Imaging valence electron rearrangement in a chemical reaction using hard X-ray scattering

TL;DR

This study demonstrates the use of ultrafast hard X-ray scattering to directly image valence electron rearrangement in a photoexcited molecule, revealing electronic and structural dynamics with high sensitivity.

Contribution

It introduces a novel application of time-resolved hard X-ray scattering to observe valence electron dynamics in molecules, overcoming typical core-electron dominance in scattering signals.

Findings

Detected valence electron rearrangement in ammonia after photoexcitation.

Observed structural changes due to deuterium dissociation.

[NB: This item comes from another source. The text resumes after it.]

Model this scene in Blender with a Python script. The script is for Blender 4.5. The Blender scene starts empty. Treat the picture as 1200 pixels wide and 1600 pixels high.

Confirmed sensitivity of scattering signals to valence electron dynamics.

Abstract

We have observed the signatures of valence electron rearrangement in photoexcited ammonia using ultrafast hard X-ray scattering. Time-resolved X-ray scattering is a powerful tool for imaging structural dynamics in molecules because of the strong scattering from the core electrons localized near each nucleus. Such core-electron contributions generally dominate the differential scattering signal, masking any signatures of rearrangement in the chemically important valence electrons. Ammonia represents an exception to the typically high core-to-valence electron ratio. We measured 9.8 keV X-ray scattering from gas-phase deuterated ammonia following photoexcitation via a 200 nm pump pulse to the 3s Rydberg state. We observed changes in the recorded scattering patterns due to the initial photoexcitation and subsequent deuterium dissociation. Ab initio calculations confirm that the observed signal is sensitive to the rearrangement of the single photoexcited valence electron as well as the interplay between adiabatic and nonadiabatic dissociation channels. The use of ultrafast hard X-ray scattering to image the structural rearrangement of single valence electrons constitutes an important advance in tracking valence electronic structure in photoexcited atoms and molecules.